How can you improve your case for experimentation?
Do you sometimes feel that the budget-holders have stuffed their ears with cotton wool when you make the case for Conversion Rate Optimisation (CRO) experiments or evidence-gathering in your organisation?
For those immersed in experimentation and CRO, the need for investment usually seems obvious. Why wouldn’t any business want to pursue an optimisation strategy, encourage a CRO culture and reap the benefits of increased revenue and returning customers?
But there will always be hurdles to overcome. The leadership team are likely to feel shaking up processes and design features can be a waste of time and energy when things are apparently working well. The keyword for experimentation advocates to seize on here is ‘apparently.’
The last few years have shown that ‘business as usual’ is a misnomer. Businesses need to be agile and adapt to changing circumstances - be they macroeconomic or very specific - at speed. Without a culture of innovation and flexibility based on data and the evidence to understand customers and deliver what they want, businesses run big risks.
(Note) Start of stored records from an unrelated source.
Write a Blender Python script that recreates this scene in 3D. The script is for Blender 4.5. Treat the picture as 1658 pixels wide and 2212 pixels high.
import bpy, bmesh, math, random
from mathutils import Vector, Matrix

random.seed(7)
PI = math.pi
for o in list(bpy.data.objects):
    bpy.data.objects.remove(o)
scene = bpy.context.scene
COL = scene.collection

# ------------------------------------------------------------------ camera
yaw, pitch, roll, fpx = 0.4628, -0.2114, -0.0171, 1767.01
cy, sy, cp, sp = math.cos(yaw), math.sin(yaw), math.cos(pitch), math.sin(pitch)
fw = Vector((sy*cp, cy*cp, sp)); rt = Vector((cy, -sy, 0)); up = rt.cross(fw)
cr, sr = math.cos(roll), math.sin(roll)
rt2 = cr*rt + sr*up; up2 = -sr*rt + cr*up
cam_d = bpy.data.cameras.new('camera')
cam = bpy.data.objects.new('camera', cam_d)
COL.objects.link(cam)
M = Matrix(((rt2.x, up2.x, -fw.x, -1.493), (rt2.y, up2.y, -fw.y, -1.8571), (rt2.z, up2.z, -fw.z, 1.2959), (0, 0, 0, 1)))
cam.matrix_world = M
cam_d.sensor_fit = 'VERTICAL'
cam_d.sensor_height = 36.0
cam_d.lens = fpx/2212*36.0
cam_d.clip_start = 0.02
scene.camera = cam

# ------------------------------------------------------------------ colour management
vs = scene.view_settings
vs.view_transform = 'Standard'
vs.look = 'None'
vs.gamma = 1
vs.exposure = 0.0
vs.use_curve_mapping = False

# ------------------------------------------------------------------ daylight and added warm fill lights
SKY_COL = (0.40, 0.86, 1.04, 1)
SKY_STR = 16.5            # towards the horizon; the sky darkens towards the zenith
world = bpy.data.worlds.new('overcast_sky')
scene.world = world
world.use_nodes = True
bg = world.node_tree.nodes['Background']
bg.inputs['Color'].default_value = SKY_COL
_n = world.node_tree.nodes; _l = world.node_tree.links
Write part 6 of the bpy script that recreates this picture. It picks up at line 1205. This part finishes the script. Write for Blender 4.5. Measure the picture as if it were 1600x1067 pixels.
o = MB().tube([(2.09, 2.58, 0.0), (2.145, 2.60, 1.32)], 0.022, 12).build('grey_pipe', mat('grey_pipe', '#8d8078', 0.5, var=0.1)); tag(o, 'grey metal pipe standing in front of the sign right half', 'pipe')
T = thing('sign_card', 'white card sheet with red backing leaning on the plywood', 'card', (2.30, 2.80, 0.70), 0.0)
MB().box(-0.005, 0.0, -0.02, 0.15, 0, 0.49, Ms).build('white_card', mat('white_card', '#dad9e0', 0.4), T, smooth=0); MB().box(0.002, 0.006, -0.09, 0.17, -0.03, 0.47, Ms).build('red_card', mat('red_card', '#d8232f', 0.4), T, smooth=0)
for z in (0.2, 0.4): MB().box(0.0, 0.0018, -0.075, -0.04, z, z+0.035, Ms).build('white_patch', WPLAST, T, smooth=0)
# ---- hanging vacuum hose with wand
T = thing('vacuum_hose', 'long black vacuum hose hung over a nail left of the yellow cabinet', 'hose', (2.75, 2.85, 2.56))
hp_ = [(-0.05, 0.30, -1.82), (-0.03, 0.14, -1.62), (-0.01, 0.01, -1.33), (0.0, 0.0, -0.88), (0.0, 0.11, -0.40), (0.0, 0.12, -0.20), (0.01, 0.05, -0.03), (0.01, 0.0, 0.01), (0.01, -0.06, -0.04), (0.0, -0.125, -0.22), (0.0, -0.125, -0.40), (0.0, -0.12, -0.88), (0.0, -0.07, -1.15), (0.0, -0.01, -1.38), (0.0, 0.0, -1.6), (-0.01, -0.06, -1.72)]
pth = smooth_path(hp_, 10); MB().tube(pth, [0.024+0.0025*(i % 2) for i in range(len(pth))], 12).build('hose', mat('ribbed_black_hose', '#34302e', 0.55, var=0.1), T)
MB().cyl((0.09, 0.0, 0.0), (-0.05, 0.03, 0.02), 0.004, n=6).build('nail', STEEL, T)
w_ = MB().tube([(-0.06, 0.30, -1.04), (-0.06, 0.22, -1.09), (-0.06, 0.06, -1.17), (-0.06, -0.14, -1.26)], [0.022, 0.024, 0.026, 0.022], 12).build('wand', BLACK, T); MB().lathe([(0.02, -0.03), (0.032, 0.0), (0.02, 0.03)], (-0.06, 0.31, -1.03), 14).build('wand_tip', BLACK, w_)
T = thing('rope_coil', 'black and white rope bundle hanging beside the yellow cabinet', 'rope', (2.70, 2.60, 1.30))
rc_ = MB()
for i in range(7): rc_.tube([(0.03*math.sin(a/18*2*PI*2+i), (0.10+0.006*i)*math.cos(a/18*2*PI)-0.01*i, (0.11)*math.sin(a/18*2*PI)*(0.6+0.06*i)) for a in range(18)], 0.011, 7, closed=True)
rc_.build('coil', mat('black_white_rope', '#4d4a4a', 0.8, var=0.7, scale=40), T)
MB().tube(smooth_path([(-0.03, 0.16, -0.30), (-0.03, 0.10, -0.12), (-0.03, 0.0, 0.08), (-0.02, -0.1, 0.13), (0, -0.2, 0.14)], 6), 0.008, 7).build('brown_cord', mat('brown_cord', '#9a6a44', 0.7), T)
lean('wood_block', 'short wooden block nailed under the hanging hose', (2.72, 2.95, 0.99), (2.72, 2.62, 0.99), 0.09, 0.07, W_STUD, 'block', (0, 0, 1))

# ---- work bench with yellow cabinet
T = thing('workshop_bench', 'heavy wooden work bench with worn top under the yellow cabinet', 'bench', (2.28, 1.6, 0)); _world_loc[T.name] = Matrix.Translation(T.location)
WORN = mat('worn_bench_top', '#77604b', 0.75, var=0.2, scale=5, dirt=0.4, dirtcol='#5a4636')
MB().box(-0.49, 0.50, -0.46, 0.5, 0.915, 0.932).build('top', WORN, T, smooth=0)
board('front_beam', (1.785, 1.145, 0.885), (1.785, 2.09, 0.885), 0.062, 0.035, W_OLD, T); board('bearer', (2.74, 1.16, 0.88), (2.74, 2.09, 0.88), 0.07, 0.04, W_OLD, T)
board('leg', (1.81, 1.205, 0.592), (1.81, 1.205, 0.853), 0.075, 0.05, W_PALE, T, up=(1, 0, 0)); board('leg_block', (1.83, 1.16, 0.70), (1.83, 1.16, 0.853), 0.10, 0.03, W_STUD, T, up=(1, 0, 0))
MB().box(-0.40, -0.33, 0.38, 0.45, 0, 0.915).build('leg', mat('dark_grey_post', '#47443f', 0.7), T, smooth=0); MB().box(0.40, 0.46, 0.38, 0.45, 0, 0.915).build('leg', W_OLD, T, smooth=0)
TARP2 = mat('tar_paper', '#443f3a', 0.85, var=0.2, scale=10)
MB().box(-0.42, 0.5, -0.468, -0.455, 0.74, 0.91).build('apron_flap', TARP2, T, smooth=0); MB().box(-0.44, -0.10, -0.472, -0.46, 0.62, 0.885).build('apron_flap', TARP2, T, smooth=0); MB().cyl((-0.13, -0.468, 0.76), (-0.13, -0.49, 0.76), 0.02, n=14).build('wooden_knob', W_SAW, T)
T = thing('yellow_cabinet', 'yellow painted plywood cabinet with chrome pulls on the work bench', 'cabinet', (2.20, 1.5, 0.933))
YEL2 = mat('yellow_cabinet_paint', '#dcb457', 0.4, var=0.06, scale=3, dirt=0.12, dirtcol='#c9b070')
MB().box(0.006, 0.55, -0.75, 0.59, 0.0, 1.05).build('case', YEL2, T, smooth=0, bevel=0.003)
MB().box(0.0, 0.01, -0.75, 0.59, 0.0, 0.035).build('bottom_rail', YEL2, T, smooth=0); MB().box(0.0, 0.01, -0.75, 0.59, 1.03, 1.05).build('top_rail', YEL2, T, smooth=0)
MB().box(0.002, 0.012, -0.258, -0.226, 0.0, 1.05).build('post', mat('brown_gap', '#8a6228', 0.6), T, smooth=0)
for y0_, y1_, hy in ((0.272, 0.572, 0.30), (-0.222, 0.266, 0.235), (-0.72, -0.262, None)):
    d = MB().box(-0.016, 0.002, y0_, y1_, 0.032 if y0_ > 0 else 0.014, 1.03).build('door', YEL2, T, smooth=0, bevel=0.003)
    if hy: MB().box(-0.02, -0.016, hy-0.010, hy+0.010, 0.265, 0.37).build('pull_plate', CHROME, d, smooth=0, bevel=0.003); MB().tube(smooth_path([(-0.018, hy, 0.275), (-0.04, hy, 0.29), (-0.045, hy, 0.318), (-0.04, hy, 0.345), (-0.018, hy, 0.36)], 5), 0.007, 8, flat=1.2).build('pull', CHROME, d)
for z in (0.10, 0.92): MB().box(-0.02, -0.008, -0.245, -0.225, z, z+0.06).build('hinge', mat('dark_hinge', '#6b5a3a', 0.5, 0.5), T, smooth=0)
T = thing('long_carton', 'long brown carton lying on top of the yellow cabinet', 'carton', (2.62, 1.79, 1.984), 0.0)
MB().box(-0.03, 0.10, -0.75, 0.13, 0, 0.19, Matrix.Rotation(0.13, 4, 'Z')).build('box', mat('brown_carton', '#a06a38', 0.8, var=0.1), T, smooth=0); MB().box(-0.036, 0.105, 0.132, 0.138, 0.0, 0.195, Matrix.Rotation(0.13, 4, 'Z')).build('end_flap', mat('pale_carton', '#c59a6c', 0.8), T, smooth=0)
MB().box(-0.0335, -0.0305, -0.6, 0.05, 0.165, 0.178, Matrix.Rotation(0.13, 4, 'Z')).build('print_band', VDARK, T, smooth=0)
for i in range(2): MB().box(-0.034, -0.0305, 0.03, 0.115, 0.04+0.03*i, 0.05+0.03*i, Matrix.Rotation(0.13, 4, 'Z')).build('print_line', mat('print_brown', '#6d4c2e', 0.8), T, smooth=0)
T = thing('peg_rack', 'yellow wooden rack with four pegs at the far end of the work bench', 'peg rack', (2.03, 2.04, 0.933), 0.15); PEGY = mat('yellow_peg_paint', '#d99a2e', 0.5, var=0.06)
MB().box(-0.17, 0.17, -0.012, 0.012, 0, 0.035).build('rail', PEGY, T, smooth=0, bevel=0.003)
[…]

To make the case for CRO budget you’ll need to marshal arguments into a compelling story – many of your points will be rational but you’ll also need to be creative and paint a picture that emotionally engages decision-makers to be truly persuasive.
Paint a picture of risk
When assembling a persuasive case for budget, the ‘two-way door’ concept as outlined by Jeff Bezos is a good place to start a discussion.
Any business making a decision on big changes to their site without testing for evidence is stepping through a one-way door – the business will have no idea of the potential impact of changes or unintended consequences. And it’ll be costly or even impossible to row back.
A two-way door decision is built on pre-tested possible outcomes and robust data and is much easier to step back through and reverse quickly. Running experiments actually reduces risk.
A second argument for evidence-based decisions focuses on missed opportunities that are potentially costing the business revenue and reputation. This is a powerful argument if couched in a relatable story based on customer behaviour. A personalised story about customer disappointment or frustration and a failure to convert at the last step packs a punch. This is where gathering qualitative verbatim customer data can be incredibly useful – the C-suite often don’t encounter direct customer feedback and it can grab their attention.
As an example, we worked with the Post Office to optimise its website e-commerce sales. Our analysis of the site and visitor journey revealed that although the homepage’s landing page was receiving significant traffic, 30% of visitors were unable to find the all-important call-to-action (CTA) button. It might seem a small factor but implementing an always-visible sticky button helped potential customers with seamless navigation. We also emphasised the need for consistency in the mobile UX and ensured this CTA button was featured on all devices.
Use KPIs to clinch the case
The argument for experiments will cut through strongly if you can align your proposals with the top KPIs and ROI targets the C-suite cares about. KPIs vary across departments and can range from increasing margins or revenue per active user to improving customer service metrics like Net Promoter Score (NPS).
More than one C-suite stakeholder can need convincing, so it’s important to have a thorough understanding of the KPIs of each department head and how these can specifically link with CRO. The metrics that matter to the Chief Product Officer might differ from those of most concern to the Chief Technology Officer.
Tailoring the case you’re making for a particular experiment or an evidence-gathering exercise to individuals and showing how it can help them will have both rational and emotional appeal - whether it’s resolving a difficult customer complaint issue or driving more users to download a particular product.
Taking the lead on CRO puts practitioners at the confluence of related fields and you’ll have to manage relationships across the organisation from the data department to the commercial and financial teams at the business end. But knowing they all have metrics they want to improve and challenges you can help solve is empowering and sets you up for success when you assemble your case.
Make the right case for your business
There is no one-size-fits-all approach to experimentation. You don’t have to ‘go large’ because that’s how you think the biggest organisations operate and that running research requires expensive optimisation tools. You are more likely to get leadership buy-in if the budget ask is reasonable and you can outline how running a specific experiment will help benefit the company – small incremental gains are important proof points for further budget requests.
The persuasive case made by storytelling needs to be underpinned by a clear and affordable business plan with resource requirements carefully laid out. Starting small is the best way to build up expertise, knowledge and case studies.
To get you started, you can download our Building a Business Case for CRO guide and framework. It gives you everything you need to convince the stakeholders CRO and experimentation are the way to go
Don’t claim you can transform the company into the next Airbnb overnight but explaining why an innovative mindset will help future-proof the business. If you can show you can deliver small but meaningful wins, rest assured that everyone will soon be listening to you.